Aliás, toda a esquerda em Portugal e por esse mundo fora sofre de um paradoxo engraçado. Ao mesmo tempo que se mostram preocupados com as alterações climáticas, negam as vantagens de algumas das melhores soluções para combater esse problema.
Mas qual o objetivo deste texto? É atacar a esquerda política? Não. Este texto pretende alertar para a necessidade de olharmos para os nossos próprios vieses. Para os nossos “telhados de vidro”. A histeria moralizadora a que neste momento assistimos com a eleição do André Ventura não é nada chocante quando olhamos para os restantes partidos da Assembleia de uma forma neutra, vemos as suas incongruências e, em alguns casos, as suas visões radicais do que deve ser a sociedade e a democracia.
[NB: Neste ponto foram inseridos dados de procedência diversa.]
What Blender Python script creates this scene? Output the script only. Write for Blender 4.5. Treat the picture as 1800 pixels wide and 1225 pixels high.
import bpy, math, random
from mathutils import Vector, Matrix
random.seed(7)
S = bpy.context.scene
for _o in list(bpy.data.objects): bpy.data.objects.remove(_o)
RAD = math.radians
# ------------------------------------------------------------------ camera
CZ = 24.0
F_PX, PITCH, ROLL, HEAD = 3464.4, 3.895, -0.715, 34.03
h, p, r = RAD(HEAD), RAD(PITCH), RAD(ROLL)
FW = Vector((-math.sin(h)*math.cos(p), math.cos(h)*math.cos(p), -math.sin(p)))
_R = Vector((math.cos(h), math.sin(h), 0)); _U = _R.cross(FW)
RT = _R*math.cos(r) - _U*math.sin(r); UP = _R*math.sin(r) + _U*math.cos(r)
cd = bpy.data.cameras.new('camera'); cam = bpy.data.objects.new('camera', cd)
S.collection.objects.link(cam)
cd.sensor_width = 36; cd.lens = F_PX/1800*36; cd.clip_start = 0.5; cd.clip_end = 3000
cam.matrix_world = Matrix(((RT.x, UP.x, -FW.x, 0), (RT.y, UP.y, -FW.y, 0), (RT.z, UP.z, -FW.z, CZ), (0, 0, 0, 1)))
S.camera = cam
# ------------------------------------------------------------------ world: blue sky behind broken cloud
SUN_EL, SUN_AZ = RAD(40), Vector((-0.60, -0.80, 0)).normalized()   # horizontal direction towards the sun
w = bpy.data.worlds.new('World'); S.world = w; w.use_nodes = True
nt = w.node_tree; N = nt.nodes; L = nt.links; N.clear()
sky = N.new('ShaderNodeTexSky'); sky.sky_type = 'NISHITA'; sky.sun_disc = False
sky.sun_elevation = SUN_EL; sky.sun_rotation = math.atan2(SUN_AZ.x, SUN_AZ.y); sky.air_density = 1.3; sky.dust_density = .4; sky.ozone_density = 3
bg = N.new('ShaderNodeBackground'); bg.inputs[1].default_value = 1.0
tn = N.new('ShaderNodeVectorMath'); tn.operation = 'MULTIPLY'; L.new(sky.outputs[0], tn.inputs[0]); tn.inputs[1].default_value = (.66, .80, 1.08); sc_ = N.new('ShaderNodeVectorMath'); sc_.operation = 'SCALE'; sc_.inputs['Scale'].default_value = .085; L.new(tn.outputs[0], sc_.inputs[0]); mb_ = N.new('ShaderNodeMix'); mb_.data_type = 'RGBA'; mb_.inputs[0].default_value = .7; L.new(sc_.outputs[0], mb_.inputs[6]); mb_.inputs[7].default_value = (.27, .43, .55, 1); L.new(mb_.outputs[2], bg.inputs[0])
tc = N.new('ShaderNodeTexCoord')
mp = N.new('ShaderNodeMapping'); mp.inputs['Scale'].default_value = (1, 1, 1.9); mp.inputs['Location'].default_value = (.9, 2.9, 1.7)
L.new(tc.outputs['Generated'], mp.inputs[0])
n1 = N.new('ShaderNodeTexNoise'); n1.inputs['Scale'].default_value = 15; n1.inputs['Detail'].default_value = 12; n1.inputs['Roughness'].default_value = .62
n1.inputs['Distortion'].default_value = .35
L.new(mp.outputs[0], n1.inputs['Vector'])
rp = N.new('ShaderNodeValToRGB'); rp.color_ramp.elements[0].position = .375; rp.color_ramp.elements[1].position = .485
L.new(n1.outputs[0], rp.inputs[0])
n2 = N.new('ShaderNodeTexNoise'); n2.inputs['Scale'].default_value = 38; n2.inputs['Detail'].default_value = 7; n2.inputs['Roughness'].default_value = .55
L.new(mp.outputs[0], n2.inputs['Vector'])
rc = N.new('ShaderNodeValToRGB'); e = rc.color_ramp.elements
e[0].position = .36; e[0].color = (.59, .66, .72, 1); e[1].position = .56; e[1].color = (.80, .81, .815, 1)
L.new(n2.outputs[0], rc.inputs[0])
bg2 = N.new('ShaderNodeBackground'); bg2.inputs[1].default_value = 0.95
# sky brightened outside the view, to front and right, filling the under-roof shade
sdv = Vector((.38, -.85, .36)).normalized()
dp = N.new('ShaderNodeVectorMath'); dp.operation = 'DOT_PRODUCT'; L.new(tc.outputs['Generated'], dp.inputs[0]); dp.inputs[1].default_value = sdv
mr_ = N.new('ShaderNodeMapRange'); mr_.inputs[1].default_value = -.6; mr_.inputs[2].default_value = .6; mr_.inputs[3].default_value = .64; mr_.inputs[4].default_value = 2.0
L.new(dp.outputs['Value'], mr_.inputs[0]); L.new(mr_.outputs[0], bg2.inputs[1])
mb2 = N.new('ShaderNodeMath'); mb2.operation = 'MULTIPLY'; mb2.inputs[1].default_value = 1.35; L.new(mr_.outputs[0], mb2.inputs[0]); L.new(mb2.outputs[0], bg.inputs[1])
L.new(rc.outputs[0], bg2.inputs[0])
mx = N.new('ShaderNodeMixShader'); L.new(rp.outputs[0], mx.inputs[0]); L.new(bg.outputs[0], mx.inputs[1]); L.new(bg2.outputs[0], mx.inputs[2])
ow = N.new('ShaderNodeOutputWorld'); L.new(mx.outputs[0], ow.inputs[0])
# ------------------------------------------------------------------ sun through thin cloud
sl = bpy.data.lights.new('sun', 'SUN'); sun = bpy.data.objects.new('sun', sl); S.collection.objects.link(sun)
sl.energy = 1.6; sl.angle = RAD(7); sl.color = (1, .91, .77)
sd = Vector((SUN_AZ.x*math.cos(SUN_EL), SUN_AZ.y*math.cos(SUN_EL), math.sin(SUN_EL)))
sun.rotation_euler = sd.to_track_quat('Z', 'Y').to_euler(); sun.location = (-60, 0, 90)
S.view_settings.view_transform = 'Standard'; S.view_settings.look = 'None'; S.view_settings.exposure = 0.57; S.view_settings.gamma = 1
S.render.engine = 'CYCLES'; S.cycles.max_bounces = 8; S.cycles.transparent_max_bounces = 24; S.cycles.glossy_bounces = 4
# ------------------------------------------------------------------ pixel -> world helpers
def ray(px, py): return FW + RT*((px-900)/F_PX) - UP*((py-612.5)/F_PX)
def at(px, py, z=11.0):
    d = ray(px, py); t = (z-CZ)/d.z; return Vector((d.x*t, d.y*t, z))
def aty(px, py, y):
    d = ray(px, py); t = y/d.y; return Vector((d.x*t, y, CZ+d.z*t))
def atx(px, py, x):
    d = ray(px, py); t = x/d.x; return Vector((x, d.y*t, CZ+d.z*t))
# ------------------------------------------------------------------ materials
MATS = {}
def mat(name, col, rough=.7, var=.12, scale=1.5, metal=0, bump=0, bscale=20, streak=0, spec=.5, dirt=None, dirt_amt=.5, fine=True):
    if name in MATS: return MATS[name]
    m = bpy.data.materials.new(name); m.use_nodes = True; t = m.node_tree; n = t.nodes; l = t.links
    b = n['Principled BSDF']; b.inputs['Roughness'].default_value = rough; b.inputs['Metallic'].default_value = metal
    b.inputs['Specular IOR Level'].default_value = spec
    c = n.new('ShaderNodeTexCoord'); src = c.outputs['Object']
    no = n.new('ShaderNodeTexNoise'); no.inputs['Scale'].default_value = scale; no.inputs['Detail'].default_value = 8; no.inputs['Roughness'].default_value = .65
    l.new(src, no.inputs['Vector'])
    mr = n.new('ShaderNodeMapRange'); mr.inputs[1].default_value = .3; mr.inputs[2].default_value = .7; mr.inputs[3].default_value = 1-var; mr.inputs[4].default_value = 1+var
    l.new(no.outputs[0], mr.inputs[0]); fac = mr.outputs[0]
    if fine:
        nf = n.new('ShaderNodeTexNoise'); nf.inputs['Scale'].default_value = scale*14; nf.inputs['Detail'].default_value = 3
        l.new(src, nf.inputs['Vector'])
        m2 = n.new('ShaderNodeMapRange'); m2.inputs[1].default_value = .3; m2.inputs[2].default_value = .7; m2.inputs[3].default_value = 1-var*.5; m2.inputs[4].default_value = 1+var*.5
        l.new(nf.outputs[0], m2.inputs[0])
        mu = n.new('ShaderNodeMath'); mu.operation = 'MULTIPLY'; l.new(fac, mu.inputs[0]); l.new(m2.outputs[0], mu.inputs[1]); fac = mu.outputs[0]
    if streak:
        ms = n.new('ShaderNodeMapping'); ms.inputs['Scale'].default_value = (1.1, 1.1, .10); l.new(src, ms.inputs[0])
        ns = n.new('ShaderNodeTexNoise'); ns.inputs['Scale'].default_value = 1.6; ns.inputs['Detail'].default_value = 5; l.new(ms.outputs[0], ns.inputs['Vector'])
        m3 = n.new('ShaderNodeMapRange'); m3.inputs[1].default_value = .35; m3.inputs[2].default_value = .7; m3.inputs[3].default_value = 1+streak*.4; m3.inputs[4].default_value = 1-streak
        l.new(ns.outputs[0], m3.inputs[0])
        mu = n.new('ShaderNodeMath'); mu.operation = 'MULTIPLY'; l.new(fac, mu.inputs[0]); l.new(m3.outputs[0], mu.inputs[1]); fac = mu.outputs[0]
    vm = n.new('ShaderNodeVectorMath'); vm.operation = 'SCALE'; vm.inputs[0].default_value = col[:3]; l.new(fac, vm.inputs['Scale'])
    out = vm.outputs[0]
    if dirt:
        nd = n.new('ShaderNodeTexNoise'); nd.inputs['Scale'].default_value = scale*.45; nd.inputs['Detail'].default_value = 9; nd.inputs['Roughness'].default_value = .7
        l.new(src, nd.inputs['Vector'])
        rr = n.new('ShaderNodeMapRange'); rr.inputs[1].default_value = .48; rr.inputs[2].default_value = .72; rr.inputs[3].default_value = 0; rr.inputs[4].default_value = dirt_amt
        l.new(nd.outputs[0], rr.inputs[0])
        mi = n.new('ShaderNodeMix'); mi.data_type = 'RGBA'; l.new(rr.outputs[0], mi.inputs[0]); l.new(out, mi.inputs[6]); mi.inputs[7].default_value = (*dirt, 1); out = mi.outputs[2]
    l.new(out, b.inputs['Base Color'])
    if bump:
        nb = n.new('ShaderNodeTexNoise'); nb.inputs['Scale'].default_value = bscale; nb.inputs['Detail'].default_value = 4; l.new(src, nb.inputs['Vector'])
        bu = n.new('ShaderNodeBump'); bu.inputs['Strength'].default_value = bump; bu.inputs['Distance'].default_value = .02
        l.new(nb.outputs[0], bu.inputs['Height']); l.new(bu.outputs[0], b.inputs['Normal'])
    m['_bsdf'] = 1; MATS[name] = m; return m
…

“Grunho” é uma adjetivação habitualmente atribuída a apoiantes da extrema-direita em Portugal. Mas “grunhos” de esquerda não são menos perigosos que “grunhos” de direita. Expressam o mesmo nível de intolerância por ideias diferentes das suas, o mesmo nível de autoritarismo, a mesma motivação para evitar opiniões contrárias e a mesma tendência para ignorar evidência científica que contraria a sua ideologia.
Há problemas graves no nosso sistema político, na nossa democracia. E o Chega de André Ventura nem sequer chega ao pódio. O principal será o tribalismo político que tolda a racionalidade das pessoas, preferindo a sua ideologia à verdade.